Als Reaktion auf den Hamas-Angriff geht Israel seither massiv militärisch im Gazastreifen vor, erklärtes Ziel ist die Zerstörung der Hamas. Dabei wurden nach Angaben des Hamas-Gesundheitsministeriums, die sich nicht unabhängig überprüfen lassen, seitdem mehr als 30.200 Menschen getötet.

Bei einem israelischen Angriff nahe einem Krankenhaus in Rafah im Süden des Gazastreifens sind unterdesen nach Angaben des von der radikalislamischen Hamas kontrollierten Gesundheitsministeriums elf Menschen getötet worden.

50 weitere Menschen seien bei dem Angriff auf von Zivilisten bewohnte Zelte in der Nähe der Emiratischen Geburtsklinik verletzt worden, erklärte Ministeriumssprecher Aschraf al-Kudra. Das israelische Militär sprach von einem „Präzisionsangriff“ auf Kämpfer des mit der Hamas verbündeten Islamischen Dschihad und betonte, das Krankenhaus habe dabei keinen Schaden erlitten.

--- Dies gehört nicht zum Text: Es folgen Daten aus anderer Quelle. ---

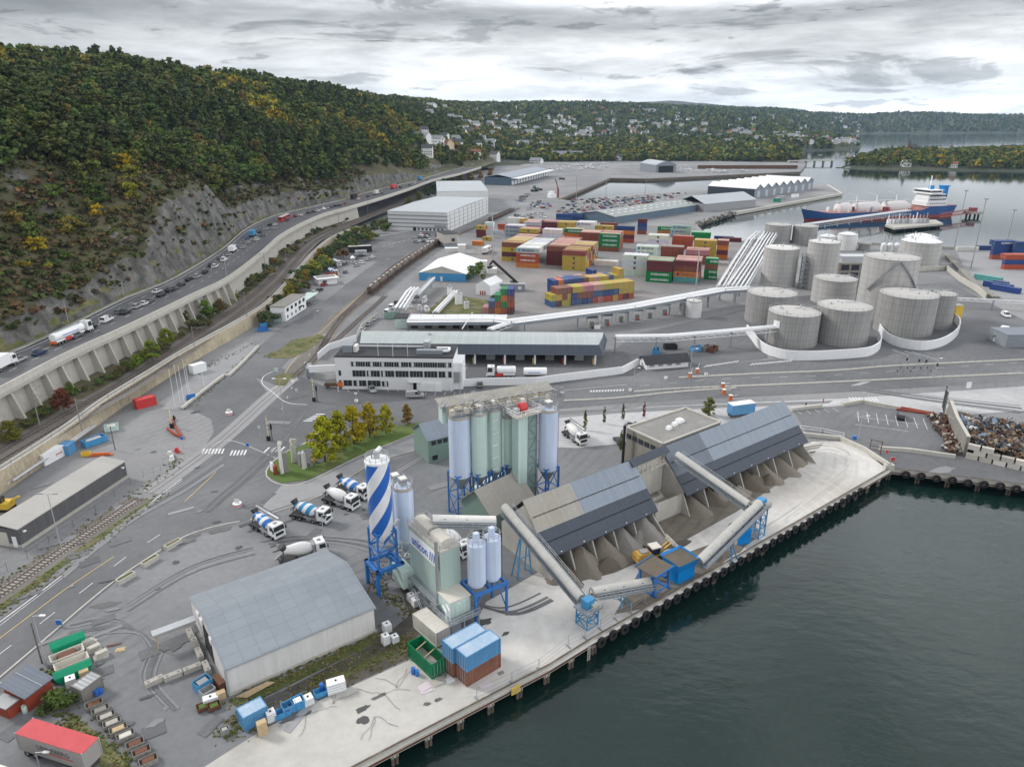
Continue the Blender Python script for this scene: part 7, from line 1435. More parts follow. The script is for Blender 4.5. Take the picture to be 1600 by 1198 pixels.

Der Chef der Weltgesundheitsorganisation (WHO), Tedros Adhanom Ghebreyesus, verurteilte es als „entsetz­lich“, dass möglicherweise Zelte Geflüchteter beschossen worden seien. „Gesundheitspersonal und Zivilisten sind keine Ziele und müssen stets geschützt werden“, betonte Tedros und rief zu einer Waffenruhe im Gazastreifen auf.